Category: parenting

  • A bit of karma…

    After a nice lunch at our cousins’ place in Sydney, the mind wavered back to the events of the recent, intense weeks. Two episodes came to the surface that led me philosophising. One, involving a series of incidents at work that might refine the way I look at my role and, the other, a learning experience watching my daughter go through a bout of high school assignments and assessments.

    First, about the school assignment in this blog. (I will need more than a nice lunch to pen down the office stuff, which I will do in my next blog).

    Two weekends ago, it was quite easy for me to comfort my daughter grappling with her English assignment: to write a creative essay about a character from the book they were reading at class. Peer pressure and high levels of expectations set on her was telling, as she asked me for some advice. I gave her tips and tricks but encouraged to write it in her own style.

    She drafted it quickly and read it back to us. It sounded well as I heard her narrate, while munching on snacks, congratulating myself on how I let her do it by herself. A few days later she came home with a strange look on her face. While the teacher’s comments were positive on many aspects of the essay, he was critical on grammar and punctuation. He had gone on to state that a bit of proof reading at home could have made the result better.

    I felt guilty. I chided myself for just being observant and not getting involved in her homework. Instead of lecturing her while sitting on a couch, I should have sat down with her to work on sentences and structure. My wife politely reminded me of how I take blogging more seriously than helping with homework and wondered out loud, how one could be so casual about it.

    I then had a chance to redeem myself during the subsequent assignment about writing further on the character. This time, I spent a good couple of hours with my daughter (the wife looking over my shoulders). We researched about gothic style of fiction writing. It felt good about learning something new. After she finished her draft, I verified it, suggested corrections and ideas.

    I also expanded on how to not worry about what the teacher might think of her essay and only focus on her own effort and preparation. This was not me preaching her about do-your-karma-without-expectations (Bhagavad Gita) but more of trying to be a helpful dad, offering a logical explanation: we can only control what we do (effort) and can never be sure about the result.

    I got a pat on the back from wife once she read the final draft. It was our best effort.

    The teacher’s feedback arrived few days later. He praised her for the creative elements in the narrative. I noticed a comment in the end. “The essay would have turned out better if you had done a bit of proof reading.”

  • Gifting a surprise

    Gifting a surprise

    The kid is growing up. She just completed another year circling the sun and it was pertinent that a gift is chosen. The wife had plans drawn for months now, just that I didn’t know. In parallel, the kid wrote a wish list on the fridge – I never noticed it.

    Here I was – one week before the birthday without any ideas for the gift. I quickly turned towards the wife for some soothing words that did not include “I have been telling you…”. It was a quick and easy call that was made: we promptly purchased the ear rings that she had been planning to gift our kid. That was done. What about the wish list on the fridge?

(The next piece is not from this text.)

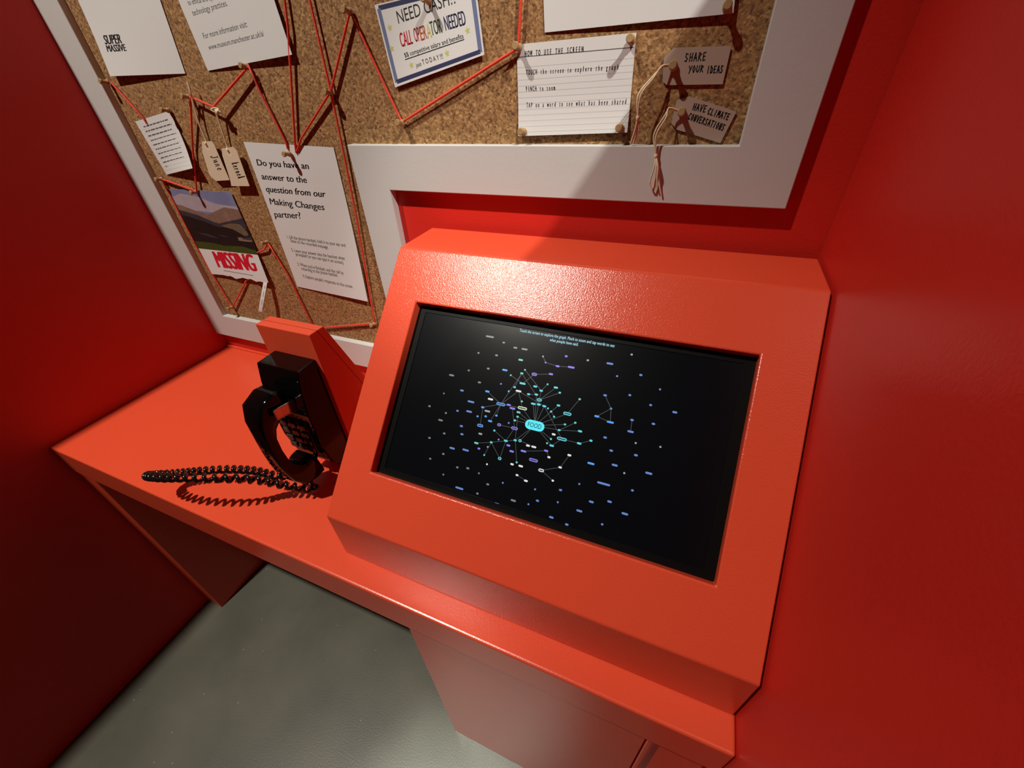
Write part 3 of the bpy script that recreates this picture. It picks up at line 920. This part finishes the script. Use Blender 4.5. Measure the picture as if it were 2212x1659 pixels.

    Shopping for a birthday gift – one that is not going to be a surprise anymore – wasn’t going to be that interesting. The only mystery that we managed to add was to dramatize the whole thing: we made fun of her asking for such childish things even at this age, which made her resign to the fact that she won’t receive them.

    Made me think about the concept behind gifts in general – the sense of expectation that surrounds us as we unwrap them – and the whole idea that we get something for free. (The word free derives from the Sanskrit word priya – which means “dear” or “love”. Yes, when we give out something to others without an ensuing transaction, it ought to be with some love.)

    Choosing vs being surprised:

    It seems obvious that most people love a pleasant surprise as opposed to fully knowing what they are going to receive. Not necessarily.

    My previous company had an annual ritual: useful things like water heaters and glass bowls were nicely packed, gift-wrapped and presented to each of the 400 odd employees every year around the festive season. But during one of the monthly forums with the MD, a section of the crowd pushed for a change of approach. Most of us were still single and had little excitement to receive a kitchen utensil at this phase of our lives. The suggestion was to either being able to order a gift (from a catalogue) or collect equivalent cash.

    The MD was struggling for words to describe the conflict between the original intent and how it ended up being perceived. But he was bang-on as he finished, “A gift is given and not chosen”.

    Eventually, we managed to buy the items in the list without her knowledge and she had an unknown gift box in front of her on the day. Surprise.

    Or was it ? Well, in her own words, the kid felt doubly happy about collecting the items in her wish list – especially after not expecting them.

    PS: Turns out, the wife had advised the kid to make the wish list all along. I learnt about it after writing this piece. Now, that was a surprise.